Since the Stonewall riots in 1969, LGB activists have encouraged gay people to come out and speak the truth about their lives. Why were activists so angry with Nixon for boldly telling her own truth? What political, and personal, nerve had she inadvertently struck

In the past decade, the argument that homosexuals are born that way has become a major talking point used by LGB advocates to argue for equal rights. Nixon’s declaration, “For me, it’s a choice,” strayed from this carefully crafted political and legal script. Worse, it could be heard as reinforcing the antigay message of some conservative political groups. These groups, in their own public relations strategy, describe homosexuality as a “lifestyle choice” or “behavior-based identity.” If being gay is a “choice,” it supposedly does not merit the civil rights protections extended to racial minorities and women.

But “born that way” is more than a sound bite in a public relations war. Many LGB people describe their sexual identities as in- born, an immutable part of who they are. Some others, like Nixon, claim they choose to be gay. This may be particularly true for lesbians. In the late 1970s, some feminists believed lesbianism was a chosen political and sexual identity. These “political lesbians” did not necessarily have sex with, or even sexually desire, women. Most self-declared lesbians decidedly do desire and have sex with other women (see myth 13, “Lesbians Do Not Have Real Sex”).

Still other LGB people would say their sexuality is both chosen and unchosen. They may not have chosen their same-sex desires, but they do choose to act on them and come out as L, G, or B. Other LGB people would say they do not care how or why they came to be gay--they are gay and it is fine. LGB people, like straight people, have all sorts of ways of answering the question, “Why are you the way you are”

Sexuality, or the life of desire, asks profound questions about relating to others in the world we share. The intricacies of sexual desire, especially whom we desire, have been understood as an important key to who we are since “homosexuality” and “heterosexuality” were invented as distinct identities in the mid-nineteenth century. Yet in the contemporary United States--because heterosexuality is presumed to be the natural, default position--all the pressure is on LGB people to explain their desires and justify their existence. This has meant that LGB people’s explanations for who and why they are acquire disproportionately large moral, legal, and personal significance.

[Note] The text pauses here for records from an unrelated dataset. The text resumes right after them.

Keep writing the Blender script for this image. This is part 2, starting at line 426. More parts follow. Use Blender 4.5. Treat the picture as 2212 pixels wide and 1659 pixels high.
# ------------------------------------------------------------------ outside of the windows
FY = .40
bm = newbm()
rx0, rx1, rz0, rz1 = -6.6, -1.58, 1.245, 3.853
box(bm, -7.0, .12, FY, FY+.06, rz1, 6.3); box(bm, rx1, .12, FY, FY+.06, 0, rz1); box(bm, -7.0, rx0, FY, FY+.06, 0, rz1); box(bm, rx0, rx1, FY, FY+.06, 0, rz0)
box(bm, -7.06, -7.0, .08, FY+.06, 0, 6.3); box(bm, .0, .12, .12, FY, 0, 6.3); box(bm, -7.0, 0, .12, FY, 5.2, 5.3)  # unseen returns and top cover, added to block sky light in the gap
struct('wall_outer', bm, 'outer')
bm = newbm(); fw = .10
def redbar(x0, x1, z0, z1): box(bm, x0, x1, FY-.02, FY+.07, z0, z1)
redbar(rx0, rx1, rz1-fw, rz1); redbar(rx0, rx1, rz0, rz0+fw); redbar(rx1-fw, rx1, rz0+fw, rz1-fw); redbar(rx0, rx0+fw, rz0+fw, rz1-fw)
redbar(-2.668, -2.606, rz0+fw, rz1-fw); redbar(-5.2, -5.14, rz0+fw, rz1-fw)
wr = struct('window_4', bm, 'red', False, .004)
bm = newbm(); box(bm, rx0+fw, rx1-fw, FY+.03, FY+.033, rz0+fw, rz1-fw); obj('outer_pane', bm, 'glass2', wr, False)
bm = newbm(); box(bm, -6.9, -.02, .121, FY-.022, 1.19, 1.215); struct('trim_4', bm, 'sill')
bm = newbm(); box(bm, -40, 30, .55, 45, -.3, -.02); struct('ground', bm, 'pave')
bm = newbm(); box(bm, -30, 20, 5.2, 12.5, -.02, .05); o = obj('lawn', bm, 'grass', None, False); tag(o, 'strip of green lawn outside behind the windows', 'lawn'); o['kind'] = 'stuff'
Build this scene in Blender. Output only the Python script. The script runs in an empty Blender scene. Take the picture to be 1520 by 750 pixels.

What is the connection between whether or not LGB people are born gay and whether they should be protected from discrimination? If LGB people are born that way, and cannot change who they are, it would be unjust to discriminate against them. Alternately, if homosexuality is a choice, then society is not required to extend equal protections to LGB people as a group. This latter argument implies that homosexuality is not just a choice, but a bad choice. Ironically, the gay-affirming, born-that-way argument may imply this as well. Defending homosexuality on the grounds that LGB people are born that way and just can’t help it could bolster the idea that there is something wrong with being L, G, or B.

This discussion raises several issues that need to be addressed. When it comes to the moral question of how to treat other people in everyday interactions, it does not matter what causes homosexuality. There is nothing wrong with same-sex desire or LGB lives.

Second, LGB people deserve equal protection under the law. As a simple matter of fairness and legal precedent, it does not matter whether homosexuality is “immutable.” This is not a legal requirement for granting equal rights.

Finally, it is simply not true that heterosexuality is the way everyone naturally is. We know from studies that a large number of heterosexually identified people have had same-sex sexual relations at some point in their lives (see myth 2, “About 10 Percent of People Are Gay or Lesbian”). Heterosexuality does not occupy a moral high ground of naturalness. It is also as much in need of explanation as homosexuality.